A resposta, segundo as luzes do próprio professor Boaventura de Souza Santos, é de que esses objetivos globais são a criação de um sistema jurídico e judicial adequado à nova economia mundial de raiz neoliberal. Um quadro legal e judicial que favoreça o comércio, o investimento e o sistema financeiro. Longe de fortalecer a democracia esse sistema favorecerá o mercado. É desejo dos juízes uma reforma efetiva que possa tornar o Poder Judiciário ágil e eficiente. Acredita-se ser possível alcançar tal intento, desde que a classe política formada por deputados e senadores conscientes de suas altas responsabilidades perante a nação denunciem a iniqüidade e temeridade de algumas propostas que retiram garantias de independência dos magistrados com objetivos escusos e não justificáveis.

Os investimentos dirigidos à reforma do Poder Judiciário pelas agências internacionais só têm enfraquecido o Judiciário como Poder. De regra, o dinheiro entra no País por meio do Ministério da Justiça (Poder Executivo) que ao invés de investir no Poder Judiciário, só dirige investimento nas soluções alternativas. É o recente exemplo da Argentina que, após os investimentos internacionais, instituiu a mediação obrigatória sem qualquer preocupação com o Poder Judiciário que está a cada dia mais enfraquecido e desmoralizado. No Brasil, a tentativa de alguns senadores da República de acabar com a Justiça do Trabalho até agora não foi bem explicada. As reformas já conseguiram o enfraquecimento dessa justiça que é exemplo de justiça social e tem processo e procedimento célere e muito avançado.

De 1990 até 1998 a Justiça do Trabalho recebeu 15.473.880 novos casos e, apenas no ano de 1998, julgou 2.333.912 casos. Se fosse extinta a Justiça do Trabalho, como queriam alguns congressistas, o que faríamos com mais de dois milhões de ações recebidas por ano? Alguns indicam o caminho da arbitragem como ocorre no Japão. Será que aqui os direitos do cidadão seriam respeitados? Parece que não. No fundo, os neoliberais de hoje continuam acreditando na idéia de que “o mercado tudo resolve”. Sob o discurso de corrigir impropriedades do sistema, escondem-se interesses não muito claros. O desejo geral dos juízes é acabar com a corrupção e proporcionar uma justiça rápida, ágil e eficaz. Se o verdadeiro interesse dos operadores do direito é propiciar uma melhor resolução dos conflitos para o povo, nada impede que assim se faça. É essa a reforma que todos querem e de que o povo tanto precisa.

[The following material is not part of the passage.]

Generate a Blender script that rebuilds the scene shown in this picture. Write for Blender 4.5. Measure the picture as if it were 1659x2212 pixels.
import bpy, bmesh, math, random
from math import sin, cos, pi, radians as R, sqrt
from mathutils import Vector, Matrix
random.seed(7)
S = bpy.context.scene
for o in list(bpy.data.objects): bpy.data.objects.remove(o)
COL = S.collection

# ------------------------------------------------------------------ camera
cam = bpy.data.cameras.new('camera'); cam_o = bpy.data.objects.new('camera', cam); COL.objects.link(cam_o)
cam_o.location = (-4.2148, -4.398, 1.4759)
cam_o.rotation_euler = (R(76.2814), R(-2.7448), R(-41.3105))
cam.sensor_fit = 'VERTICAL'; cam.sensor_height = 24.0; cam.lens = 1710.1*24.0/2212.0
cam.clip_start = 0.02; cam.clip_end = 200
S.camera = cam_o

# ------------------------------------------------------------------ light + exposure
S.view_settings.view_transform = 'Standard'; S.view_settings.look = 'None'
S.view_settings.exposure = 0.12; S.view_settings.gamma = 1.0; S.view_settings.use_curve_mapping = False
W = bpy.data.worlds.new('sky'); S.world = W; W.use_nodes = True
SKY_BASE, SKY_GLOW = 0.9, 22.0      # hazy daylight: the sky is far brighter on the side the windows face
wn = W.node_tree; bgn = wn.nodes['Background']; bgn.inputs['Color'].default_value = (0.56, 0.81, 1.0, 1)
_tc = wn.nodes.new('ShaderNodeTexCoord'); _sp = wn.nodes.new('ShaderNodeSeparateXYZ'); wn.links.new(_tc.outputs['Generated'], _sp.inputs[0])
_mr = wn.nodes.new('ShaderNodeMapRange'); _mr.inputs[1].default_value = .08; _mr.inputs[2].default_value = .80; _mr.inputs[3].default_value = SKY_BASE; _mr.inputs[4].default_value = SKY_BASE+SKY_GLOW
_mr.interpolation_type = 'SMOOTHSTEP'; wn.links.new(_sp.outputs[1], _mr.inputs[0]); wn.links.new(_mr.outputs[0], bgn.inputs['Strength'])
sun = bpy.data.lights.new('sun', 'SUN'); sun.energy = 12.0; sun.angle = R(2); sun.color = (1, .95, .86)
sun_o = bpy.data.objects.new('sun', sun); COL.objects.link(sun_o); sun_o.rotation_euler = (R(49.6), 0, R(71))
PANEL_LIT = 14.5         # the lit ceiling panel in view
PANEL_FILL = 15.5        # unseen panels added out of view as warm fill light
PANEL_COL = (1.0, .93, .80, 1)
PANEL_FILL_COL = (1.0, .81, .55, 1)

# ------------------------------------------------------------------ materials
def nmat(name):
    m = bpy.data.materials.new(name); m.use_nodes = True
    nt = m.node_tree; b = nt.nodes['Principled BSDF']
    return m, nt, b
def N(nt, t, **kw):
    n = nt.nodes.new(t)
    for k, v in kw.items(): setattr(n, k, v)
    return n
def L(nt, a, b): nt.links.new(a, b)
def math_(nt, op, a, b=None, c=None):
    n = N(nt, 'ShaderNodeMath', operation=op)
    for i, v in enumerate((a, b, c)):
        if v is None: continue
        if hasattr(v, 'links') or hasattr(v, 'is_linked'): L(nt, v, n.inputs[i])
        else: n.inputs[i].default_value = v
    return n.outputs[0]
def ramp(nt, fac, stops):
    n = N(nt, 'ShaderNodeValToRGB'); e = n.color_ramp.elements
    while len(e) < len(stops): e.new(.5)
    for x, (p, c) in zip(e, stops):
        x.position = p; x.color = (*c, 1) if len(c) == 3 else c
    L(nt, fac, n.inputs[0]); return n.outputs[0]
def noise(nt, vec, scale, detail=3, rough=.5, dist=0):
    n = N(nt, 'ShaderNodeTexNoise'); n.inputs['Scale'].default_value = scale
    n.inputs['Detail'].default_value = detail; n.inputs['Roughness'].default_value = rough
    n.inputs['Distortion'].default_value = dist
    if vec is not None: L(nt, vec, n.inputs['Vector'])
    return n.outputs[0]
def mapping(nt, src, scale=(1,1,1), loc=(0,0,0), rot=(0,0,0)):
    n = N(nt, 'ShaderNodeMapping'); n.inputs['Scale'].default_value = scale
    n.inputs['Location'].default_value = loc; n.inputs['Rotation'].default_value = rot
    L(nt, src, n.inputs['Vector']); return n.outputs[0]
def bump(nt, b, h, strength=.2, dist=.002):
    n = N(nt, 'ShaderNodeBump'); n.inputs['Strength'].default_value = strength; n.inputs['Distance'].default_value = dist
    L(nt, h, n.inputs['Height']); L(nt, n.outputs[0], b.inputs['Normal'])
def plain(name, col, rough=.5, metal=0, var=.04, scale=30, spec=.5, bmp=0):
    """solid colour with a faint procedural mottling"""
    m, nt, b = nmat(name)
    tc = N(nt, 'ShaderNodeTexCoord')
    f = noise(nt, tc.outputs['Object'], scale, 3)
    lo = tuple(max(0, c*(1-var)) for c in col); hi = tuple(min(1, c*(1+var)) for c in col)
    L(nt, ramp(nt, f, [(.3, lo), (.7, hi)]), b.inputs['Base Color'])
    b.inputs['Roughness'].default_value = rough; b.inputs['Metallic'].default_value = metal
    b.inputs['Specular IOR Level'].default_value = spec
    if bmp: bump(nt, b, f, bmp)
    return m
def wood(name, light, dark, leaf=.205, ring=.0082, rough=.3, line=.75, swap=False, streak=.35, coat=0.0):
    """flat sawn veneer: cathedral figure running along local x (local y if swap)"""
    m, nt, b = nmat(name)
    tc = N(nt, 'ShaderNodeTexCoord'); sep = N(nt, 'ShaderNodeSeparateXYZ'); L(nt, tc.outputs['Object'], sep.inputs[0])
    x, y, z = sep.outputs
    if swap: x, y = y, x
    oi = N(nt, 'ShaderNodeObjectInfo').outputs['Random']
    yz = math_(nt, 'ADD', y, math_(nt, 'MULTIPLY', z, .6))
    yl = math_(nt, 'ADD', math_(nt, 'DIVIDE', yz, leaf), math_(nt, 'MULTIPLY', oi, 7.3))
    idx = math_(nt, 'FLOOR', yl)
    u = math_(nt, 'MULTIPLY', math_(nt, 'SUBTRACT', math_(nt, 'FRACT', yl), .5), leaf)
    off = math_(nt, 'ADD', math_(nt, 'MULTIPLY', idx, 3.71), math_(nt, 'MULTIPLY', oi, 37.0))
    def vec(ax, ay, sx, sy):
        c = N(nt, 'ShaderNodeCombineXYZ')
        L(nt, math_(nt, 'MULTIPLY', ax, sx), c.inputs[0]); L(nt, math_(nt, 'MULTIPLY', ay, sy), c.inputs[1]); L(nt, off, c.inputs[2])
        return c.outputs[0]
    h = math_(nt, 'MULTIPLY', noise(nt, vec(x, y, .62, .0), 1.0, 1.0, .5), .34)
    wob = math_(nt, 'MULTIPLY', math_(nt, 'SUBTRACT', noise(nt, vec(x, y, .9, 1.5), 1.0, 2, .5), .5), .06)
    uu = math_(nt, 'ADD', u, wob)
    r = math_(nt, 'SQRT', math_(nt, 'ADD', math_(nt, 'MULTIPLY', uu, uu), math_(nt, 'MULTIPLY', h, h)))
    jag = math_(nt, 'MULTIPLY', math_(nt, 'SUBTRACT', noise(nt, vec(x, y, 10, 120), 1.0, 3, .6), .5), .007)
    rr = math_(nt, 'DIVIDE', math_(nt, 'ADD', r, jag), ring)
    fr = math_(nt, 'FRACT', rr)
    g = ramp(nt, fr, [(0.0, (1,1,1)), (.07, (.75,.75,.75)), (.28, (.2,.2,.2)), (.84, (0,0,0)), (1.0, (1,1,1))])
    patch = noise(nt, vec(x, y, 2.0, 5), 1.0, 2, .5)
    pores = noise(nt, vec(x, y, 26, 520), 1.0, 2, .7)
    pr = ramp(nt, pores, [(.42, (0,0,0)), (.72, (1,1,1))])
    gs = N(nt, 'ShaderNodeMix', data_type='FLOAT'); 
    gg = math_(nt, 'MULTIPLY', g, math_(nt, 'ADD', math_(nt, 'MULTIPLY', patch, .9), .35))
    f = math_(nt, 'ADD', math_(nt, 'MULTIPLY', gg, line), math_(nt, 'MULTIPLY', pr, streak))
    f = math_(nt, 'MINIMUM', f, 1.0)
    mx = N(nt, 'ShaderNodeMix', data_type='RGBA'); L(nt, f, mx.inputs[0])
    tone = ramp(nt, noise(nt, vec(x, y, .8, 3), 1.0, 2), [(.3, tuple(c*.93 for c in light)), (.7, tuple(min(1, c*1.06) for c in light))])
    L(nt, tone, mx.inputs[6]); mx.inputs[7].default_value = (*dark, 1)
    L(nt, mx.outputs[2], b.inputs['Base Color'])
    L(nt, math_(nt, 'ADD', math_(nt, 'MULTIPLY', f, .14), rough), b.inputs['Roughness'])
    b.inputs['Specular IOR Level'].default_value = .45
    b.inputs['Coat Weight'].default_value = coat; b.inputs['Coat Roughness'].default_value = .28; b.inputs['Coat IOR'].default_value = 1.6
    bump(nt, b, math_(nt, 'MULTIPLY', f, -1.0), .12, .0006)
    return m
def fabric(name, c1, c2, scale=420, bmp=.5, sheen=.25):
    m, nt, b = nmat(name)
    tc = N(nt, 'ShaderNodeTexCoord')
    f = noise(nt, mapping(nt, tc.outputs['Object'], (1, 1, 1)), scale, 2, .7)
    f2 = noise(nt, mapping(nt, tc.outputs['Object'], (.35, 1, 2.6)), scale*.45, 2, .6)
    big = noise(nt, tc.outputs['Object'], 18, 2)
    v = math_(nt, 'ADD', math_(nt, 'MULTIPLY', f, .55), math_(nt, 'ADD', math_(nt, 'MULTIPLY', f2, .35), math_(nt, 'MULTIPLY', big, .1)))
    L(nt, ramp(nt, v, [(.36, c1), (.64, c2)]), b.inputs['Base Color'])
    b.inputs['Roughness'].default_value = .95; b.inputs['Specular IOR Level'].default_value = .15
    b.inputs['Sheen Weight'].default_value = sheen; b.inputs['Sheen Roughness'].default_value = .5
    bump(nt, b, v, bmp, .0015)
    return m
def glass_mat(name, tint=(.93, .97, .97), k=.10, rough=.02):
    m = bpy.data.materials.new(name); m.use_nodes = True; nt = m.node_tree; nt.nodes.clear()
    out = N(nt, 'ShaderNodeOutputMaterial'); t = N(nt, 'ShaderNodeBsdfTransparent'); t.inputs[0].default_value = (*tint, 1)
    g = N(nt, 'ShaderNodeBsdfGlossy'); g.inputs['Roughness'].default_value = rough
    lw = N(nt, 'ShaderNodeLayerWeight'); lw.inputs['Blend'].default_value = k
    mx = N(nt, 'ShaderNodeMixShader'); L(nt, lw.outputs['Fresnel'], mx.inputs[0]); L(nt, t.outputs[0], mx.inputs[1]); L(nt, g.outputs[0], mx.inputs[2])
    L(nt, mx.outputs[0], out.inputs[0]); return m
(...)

Não se tem percebido que problema fulcral do Judiciário é a falta de investimento, para melhor estruturá-lo, notadamente em primeiro grau, onde os juízes mantêm o primeiro contato com o povo.

Continuemos nossa luta por uma Justiça melhor.

Só assim se justificam as reformas.

Roberto Portugal Bacellar

é presidente da Associação dos Magistrados do Paraná.